> **WHAT TO WORK ON**
Your task is to reproduce, verbatim and without pictures, the lines from the opening of the listing through the line containing "PI = math.pi".

* begin DATA IN THIS EXERCISE *

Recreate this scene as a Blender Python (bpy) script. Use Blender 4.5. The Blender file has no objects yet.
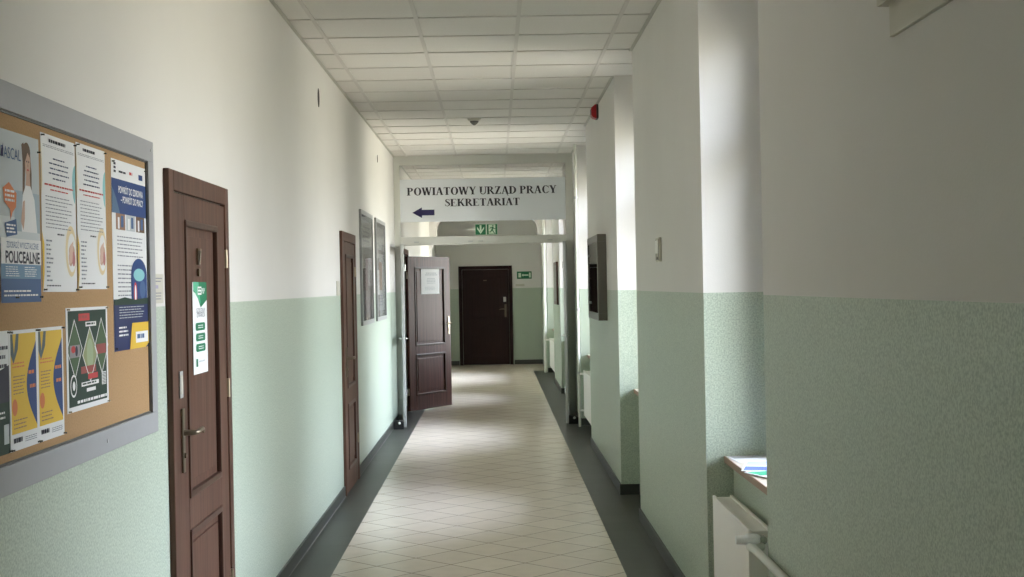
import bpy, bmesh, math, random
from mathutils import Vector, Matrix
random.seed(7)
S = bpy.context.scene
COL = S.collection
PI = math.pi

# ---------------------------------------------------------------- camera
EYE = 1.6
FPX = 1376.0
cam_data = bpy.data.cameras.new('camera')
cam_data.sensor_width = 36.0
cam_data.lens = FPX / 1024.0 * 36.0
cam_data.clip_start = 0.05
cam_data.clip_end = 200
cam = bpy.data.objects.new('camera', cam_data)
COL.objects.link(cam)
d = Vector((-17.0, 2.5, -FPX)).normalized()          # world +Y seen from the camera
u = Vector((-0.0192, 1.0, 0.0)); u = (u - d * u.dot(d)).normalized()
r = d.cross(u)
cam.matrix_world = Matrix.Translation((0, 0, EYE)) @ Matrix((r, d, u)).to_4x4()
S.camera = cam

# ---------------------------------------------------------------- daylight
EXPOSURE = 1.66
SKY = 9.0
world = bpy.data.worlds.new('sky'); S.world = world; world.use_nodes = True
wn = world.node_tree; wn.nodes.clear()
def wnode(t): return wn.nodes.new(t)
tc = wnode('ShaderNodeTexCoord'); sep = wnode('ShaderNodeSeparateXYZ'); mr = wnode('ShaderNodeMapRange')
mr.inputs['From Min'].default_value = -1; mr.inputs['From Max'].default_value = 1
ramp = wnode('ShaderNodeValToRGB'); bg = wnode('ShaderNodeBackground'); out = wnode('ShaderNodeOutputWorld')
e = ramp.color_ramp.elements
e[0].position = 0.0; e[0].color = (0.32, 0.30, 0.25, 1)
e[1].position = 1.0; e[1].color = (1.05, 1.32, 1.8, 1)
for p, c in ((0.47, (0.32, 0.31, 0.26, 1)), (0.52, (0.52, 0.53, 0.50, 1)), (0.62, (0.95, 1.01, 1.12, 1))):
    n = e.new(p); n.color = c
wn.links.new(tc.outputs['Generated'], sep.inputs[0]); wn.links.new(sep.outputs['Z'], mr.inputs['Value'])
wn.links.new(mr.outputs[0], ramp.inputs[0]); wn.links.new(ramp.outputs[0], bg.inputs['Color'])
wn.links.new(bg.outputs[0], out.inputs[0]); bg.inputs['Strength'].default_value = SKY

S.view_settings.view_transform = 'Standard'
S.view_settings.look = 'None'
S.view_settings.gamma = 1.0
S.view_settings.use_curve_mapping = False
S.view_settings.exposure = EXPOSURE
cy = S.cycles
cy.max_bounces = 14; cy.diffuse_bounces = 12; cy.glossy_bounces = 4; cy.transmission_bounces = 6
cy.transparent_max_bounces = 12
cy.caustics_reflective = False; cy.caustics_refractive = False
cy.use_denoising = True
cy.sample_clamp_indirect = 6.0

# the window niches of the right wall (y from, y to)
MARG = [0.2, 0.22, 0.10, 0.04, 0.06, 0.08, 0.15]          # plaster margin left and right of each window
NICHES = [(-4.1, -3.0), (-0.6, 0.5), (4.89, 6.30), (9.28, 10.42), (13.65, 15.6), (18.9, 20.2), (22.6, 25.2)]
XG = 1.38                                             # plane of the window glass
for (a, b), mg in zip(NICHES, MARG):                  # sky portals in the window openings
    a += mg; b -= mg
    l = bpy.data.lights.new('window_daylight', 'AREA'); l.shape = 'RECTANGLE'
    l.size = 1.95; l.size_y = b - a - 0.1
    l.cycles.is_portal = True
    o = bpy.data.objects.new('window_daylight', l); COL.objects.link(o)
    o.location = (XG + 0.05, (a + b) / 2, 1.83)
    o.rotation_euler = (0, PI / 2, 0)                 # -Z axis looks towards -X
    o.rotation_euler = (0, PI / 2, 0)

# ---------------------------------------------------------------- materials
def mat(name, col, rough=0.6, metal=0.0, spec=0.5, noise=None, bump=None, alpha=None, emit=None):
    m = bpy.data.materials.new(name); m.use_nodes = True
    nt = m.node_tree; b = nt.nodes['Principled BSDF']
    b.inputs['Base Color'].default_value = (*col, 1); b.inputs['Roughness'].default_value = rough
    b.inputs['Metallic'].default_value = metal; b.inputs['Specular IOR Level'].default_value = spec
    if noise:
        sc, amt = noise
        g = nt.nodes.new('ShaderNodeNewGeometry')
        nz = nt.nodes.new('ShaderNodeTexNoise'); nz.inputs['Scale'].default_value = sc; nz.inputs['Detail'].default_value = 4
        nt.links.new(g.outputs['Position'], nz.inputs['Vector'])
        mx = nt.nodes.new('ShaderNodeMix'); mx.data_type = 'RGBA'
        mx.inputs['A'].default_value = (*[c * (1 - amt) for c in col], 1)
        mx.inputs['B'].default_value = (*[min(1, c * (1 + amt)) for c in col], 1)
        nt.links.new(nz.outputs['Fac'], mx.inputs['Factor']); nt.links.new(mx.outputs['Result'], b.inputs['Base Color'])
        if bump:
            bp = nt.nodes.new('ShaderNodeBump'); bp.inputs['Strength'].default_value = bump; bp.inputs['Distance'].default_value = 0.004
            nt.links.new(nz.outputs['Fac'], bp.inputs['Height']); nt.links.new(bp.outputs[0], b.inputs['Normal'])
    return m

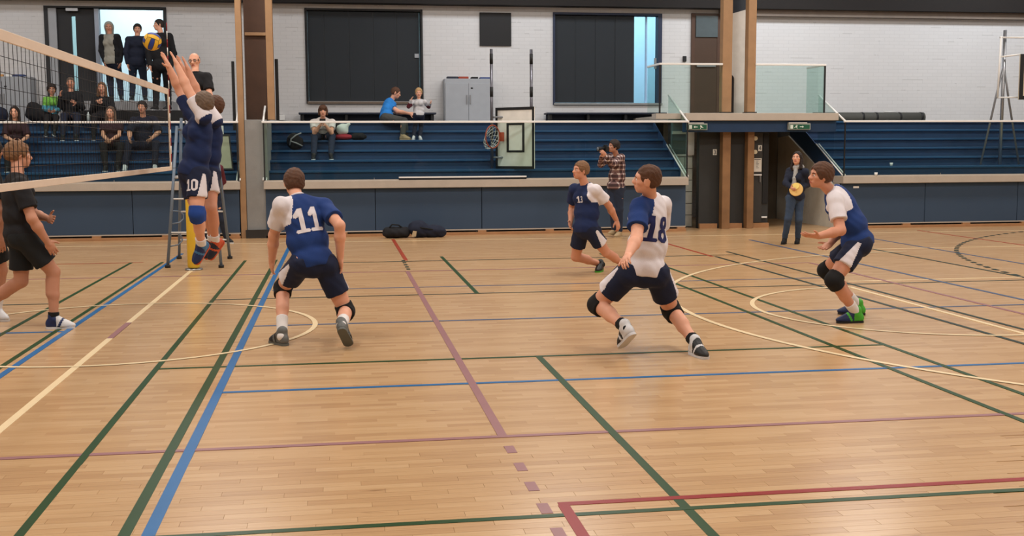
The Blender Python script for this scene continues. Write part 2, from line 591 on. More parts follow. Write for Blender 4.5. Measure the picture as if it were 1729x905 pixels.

* end DATA IN THIS EXERCISE *

> **RESULT**
Recreate this scene as a Blender Python (bpy) script. Use Blender 4.5. The Blender file has no objects yet.
import bpy, bmesh, math, random
from mathutils import Vector, Matrix
random.seed(7)
S = bpy.context.scene
COL = S.collection
PI = math.pi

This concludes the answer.